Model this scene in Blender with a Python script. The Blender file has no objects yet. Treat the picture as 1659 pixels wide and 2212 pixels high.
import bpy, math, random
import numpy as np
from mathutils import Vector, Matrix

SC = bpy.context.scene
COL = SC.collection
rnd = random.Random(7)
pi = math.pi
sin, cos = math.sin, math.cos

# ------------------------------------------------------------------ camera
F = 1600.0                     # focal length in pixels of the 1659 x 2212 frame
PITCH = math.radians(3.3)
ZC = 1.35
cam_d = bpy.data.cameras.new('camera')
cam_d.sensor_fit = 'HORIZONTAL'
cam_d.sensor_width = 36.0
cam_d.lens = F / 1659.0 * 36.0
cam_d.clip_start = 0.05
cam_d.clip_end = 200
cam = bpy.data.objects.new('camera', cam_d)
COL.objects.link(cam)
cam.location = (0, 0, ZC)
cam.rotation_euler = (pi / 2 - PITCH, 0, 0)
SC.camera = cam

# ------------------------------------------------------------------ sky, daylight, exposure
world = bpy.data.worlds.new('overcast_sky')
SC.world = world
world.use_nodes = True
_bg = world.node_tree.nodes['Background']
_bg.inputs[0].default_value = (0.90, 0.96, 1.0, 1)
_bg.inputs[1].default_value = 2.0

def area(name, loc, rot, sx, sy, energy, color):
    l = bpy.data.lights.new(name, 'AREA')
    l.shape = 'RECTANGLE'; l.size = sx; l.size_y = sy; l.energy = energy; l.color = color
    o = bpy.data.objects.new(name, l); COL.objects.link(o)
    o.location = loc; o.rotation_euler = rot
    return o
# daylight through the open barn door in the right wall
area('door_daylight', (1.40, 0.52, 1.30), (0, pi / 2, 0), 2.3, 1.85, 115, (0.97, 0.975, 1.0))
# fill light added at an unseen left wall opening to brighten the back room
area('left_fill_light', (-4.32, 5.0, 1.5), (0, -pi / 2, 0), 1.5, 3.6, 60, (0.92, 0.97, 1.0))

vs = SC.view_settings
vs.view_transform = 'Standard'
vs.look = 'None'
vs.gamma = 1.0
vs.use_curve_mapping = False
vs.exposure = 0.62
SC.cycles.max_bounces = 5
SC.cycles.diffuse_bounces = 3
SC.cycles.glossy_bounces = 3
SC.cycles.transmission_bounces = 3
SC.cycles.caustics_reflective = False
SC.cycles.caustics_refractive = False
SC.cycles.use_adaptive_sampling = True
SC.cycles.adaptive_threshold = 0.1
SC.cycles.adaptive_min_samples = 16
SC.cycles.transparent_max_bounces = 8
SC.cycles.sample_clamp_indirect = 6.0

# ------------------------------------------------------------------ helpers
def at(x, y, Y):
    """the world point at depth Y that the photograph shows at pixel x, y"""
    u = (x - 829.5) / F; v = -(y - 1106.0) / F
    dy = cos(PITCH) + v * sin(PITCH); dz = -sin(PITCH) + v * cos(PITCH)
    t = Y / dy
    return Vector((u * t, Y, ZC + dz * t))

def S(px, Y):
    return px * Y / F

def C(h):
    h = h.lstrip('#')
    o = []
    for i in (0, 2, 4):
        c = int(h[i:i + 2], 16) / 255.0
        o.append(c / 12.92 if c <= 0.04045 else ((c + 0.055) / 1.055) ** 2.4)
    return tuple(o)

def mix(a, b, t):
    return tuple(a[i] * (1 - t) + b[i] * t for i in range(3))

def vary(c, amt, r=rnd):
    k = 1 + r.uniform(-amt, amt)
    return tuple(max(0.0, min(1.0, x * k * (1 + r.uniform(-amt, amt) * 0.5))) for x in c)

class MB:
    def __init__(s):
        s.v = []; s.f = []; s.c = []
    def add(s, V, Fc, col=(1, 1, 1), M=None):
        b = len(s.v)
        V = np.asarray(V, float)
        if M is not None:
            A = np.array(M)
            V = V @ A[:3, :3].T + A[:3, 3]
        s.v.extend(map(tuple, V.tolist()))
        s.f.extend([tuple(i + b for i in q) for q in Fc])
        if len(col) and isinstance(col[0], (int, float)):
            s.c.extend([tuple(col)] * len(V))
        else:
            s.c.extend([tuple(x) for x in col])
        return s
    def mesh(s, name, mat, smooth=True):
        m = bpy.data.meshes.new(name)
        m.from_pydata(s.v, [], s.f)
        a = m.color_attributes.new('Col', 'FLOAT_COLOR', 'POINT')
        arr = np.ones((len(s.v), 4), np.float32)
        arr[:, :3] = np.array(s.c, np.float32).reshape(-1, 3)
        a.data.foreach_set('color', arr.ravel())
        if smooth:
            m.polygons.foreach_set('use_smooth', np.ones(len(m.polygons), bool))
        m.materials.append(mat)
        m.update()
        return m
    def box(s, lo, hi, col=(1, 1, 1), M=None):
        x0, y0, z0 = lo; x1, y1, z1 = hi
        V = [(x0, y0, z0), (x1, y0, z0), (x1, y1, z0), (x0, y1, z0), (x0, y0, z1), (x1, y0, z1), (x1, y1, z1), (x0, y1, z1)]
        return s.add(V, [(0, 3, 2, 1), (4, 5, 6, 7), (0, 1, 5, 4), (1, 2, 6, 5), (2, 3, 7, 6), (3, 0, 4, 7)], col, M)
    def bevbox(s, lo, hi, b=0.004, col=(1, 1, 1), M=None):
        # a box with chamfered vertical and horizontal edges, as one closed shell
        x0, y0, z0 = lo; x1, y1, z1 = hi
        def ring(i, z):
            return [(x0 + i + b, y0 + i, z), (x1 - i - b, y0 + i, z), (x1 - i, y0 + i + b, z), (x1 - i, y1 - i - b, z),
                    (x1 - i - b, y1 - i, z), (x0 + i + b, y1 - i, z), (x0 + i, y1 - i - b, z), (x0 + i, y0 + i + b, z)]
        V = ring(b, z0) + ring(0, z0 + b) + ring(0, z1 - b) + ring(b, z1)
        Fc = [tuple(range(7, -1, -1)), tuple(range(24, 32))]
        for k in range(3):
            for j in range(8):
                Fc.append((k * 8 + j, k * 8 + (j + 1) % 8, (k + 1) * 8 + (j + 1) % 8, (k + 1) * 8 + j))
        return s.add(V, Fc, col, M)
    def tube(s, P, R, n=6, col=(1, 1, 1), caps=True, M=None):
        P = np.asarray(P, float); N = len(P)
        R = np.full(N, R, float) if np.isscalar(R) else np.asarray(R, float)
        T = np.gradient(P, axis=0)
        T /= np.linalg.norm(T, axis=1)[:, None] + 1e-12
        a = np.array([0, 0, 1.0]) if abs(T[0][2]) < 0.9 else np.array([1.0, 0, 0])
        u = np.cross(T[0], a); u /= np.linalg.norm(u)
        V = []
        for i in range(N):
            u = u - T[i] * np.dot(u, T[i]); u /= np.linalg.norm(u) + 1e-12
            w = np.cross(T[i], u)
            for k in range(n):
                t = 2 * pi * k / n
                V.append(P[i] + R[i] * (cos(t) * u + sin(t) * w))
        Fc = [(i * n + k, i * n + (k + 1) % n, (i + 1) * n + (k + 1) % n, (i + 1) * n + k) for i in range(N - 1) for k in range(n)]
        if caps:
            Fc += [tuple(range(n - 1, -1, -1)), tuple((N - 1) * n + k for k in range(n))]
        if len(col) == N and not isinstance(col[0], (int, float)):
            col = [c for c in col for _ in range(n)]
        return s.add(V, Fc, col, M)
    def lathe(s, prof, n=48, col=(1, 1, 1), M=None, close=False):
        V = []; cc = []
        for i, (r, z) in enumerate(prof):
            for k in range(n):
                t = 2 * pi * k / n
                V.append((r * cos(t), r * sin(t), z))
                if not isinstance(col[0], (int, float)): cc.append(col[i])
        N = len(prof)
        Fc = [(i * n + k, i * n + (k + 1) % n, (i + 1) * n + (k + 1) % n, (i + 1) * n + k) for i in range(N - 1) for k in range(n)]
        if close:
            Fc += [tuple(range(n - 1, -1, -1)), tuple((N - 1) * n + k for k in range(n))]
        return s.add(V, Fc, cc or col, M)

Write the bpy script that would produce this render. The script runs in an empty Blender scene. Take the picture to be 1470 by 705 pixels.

### Aim
Please print the lines from the start of the records up to and including the line with "sin, cos = math.sin, math.cos", copying each one exactly and leaving out the rest.

### Written answer
Model this scene in Blender with a Python script. The Blender file has no objects yet. Treat the picture as 1659 pixels wide and 2212 pixels high.
import bpy, math, random
import numpy as np
from mathutils import Vector, Matrix

SC = bpy.context.scene
COL = SC.collection
rnd = random.Random(7)
pi = math.pi
sin, cos = math.sin, math.cos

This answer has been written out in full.